Perché più difficile?

«Volevo essere rispettoso della fede, ma anche essere originale e scrivere di Giuda, come faccio, descrivendolo come il discepolo preferito, colui che aveva capito quello che Gesù voleva durante l'ultima cena e raccontandone il sacrificio. Ne ho parlato anche col Papa, che ha riso: Perché no? È interessante».

Secondo alcuni, Giuda non poteva comportarsi diversamente.

«Cerco di andare oltre anche questa ipotesi. Per me Giuda non è una vittima bensì un eroe, che decide di sacrificarsi alla causa di Gesù, per renderla possibile».

Come definirebbe il libro?

«È un romanzo d'inchiesta. Un romanzo mistico, nella forma di un poliziesco».

Dopo tutti questi anni cambierebbe qualcosa?

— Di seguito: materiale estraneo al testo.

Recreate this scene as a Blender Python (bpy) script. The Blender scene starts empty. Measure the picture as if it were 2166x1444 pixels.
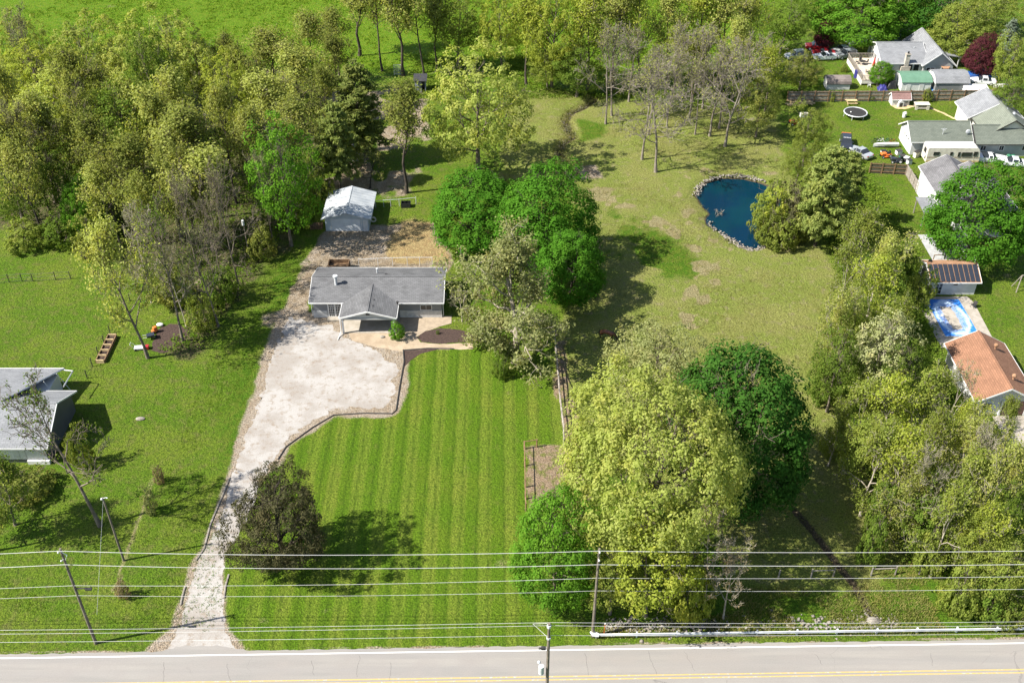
import bpy, bmesh, math, random
import numpy as np
from mathutils import Vector, Matrix
R = math.radians
random.seed(7)
S = bpy.context.scene
COL = S.collection

# ---------------------------------------------------------------- camera, sky, sun, exposure
FPX, PITCH, CAMH, PW, PH = 2230.0, R(37.5), 85.0, 2166, 1444
cam = bpy.data.cameras.new('camera'); cam.sensor_width = 36; cam.lens = 36*FPX/PW
cam.clip_start = 1; cam.clip_end = 9000
co = bpy.data.objects.new('camera', cam); COL.objects.link(co)
co.location = (0, 0, CAMH); co.rotation_euler = (R(90)-PITCH, 0, 0)
S.camera = co
SUN_EL, SUN_AZ = R(46), R(195)            # direction towards the sun, azimuth counted from +x towards +y
w = bpy.data.worlds.new('World'); S.world = w; w.use_nodes = True
nt = w.node_tree; nt.nodes.clear()
sky = nt.nodes.new('ShaderNodeTexSky'); sky.sky_type = 'NISHITA'; sky.sun_disc = False
sky.sun_elevation = SUN_EL; sky.sun_rotation = R(90) - SUN_AZ
sky.air_density = 1.0; sky.dust_density = 1.2; sky.altitude = 200
bg = nt.nodes.new('ShaderNodeBackground'); bg.inputs[1].default_value = 0.085
wo = nt.nodes.new('ShaderNodeOutputWorld')
nt.links.new(sky.outputs[0], bg.inputs[0]); nt.links.new(bg.outputs[0], wo.inputs[0])
sl = bpy.data.lights.new('sun', 'SUN'); sl.energy = 5.0; sl.angle = R(0.5); sl.color = (1.0, 0.955, 0.88)
so = bpy.data.objects.new('sun', sl); COL.objects.link(so)
sd = Vector((math.cos(SUN_EL)*math.cos(SUN_AZ), math.cos(SUN_EL)*math.sin(SUN_AZ), math.sin(SUN_EL)))
so.rotation_euler = sd.to_track_quat('Z', 'Y').to_euler(); so.location = sd*300
S.view_settings.view_transform = 'Standard'; S.view_settings.look = 'None'
S.view_settings.gamma = 1; S.view_settings.use_curve_mapping = False
S.view_settings.exposure = 1.2
S.cycles.max_bounces = 6; S.cycles.diffuse_bounces = 3; S.cycles.glossy_bounces = 2
S.cycles.transmission_bounces = 3; S.cycles.transparent_max_bounces = 6

# ---------------------------------------------------------------- helpers: places
def G(px, py, z=0.0):
    """world point at height z seen at pixel (px,py) of the 2166x1444 survey picture"""
    u = (px-PW/2)/FPX; v = (PH/2-py)/FPX
    dy = math.cos(PITCH)+v*math.sin(PITCH); dz = -math.sin(PITCH)+v*math.cos(PITCH)
    t = (z-CAMH)/dz
    return Vector((u*t, dy*t, z))
def ZH(py, Y):
    v = (PH/2-py)/FPX
    return CAMH+(-math.sin(PITCH)+v*math.cos(PITCH))*Y/(math.cos(PITCH)+v*math.sin(PITCH))
VPX, VPY = PW/2, PH/2+FPX/math.tan(PITCH)
def base_x(tx, ty, by): return VPX+(tx-VPX)*(by-VPY)/(ty-VPY)

# ---------------------------------------------------------------- helpers: things
def thing(name, label, cat, loc=(0, 0, 0), rz=0.0, group=None):
    o = bpy.data.objects.new(name, None); COL.objects.link(o)
    o.empty_display_size = .3
    o.location = loc; o.rotation_euler = (0, 0, rz); o['label'] = label; o['category'] = cat
    if group: o['group'] = group
    return o
def tag(o, label, cat, group=None):
    o['label'] = label; o['category'] = cat
    if group: o['group'] = group
    return o
def struct(o, label=None):
    o['kind'] = 'structure'
    if label: o['label'] = label
    return o
def stuff(o, label=None, cat=None):
    o['kind'] = 'stuff'
    if label: o['label'] = label
    if cat: o['category'] = cat
    return o
def link(name, me, parent=None, m=None):
    o = bpy.data.objects.new(name, me); COL.objects.link(o)
    if parent: o.parent = parent
    if m is not None:
        if len(me.materials) == 0: me.materials.append(m)
    return o
def copy_tree(o, parent=None):
    c = o.copy(); COL.objects.link(c); c.parent = parent
    for ch in list(o.children): copy_tree(ch, c)
    return c
def np_mesh(name, V, F, smooth=False):
    V = np.asarray(V, dtype=np.float32); F = np.asarray(F, dtype=np.int32)
    me = bpy.data.meshes.new(name); k = F.shape[1]
    me.vertices.add(len(V)); me.vertices.foreach_set('co', V.ravel())
    me.loops.add(F.size); me.loops.foreach_set('vertex_index', F.ravel())
    me.polygons.add(len(F)); me.polygons.foreach_set('loop_start', np.arange(0, F.size, k, dtype=np.int32))
    me.update(calc_edges=True)
    if smooth: me.polygons.foreach_set('use_smooth', np.ones(len(F), dtype=bool))
    return me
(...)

«No. Anche se oggi sono più vicino a Claudia che a Pilato, non scriverei dal punto di vista di Claudia, perché voglio parlare sia agli atei sia ai credenti, non solo a questi ultimi».

Claudia, la moglie di Pilato, è una delle donne che restano con Gesù fino alla fine?

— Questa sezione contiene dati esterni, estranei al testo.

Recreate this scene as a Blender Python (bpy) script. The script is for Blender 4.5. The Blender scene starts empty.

«Sì. Sotto la Croce c'era una donna non identificata e io ipotizzo che sia Claudia. È una decisione da romanziere, dovuta anche al fatto che volevo insistere sulla presenza delle donne: i valori di Gesù erano femminili. Non era femminista ma era una figura femminile, pur essendo un uomo».

Dubitare è già credere?

«Il dubbio è la vita

della mente e dello spirito. L'indifferenza è la morte dello spirito: quando hai fede, hai anche dei momenti di dubbio ma, quando non ti poni domande, sei morto. Dio è presente in tutte le nostre menti, in forma di domande».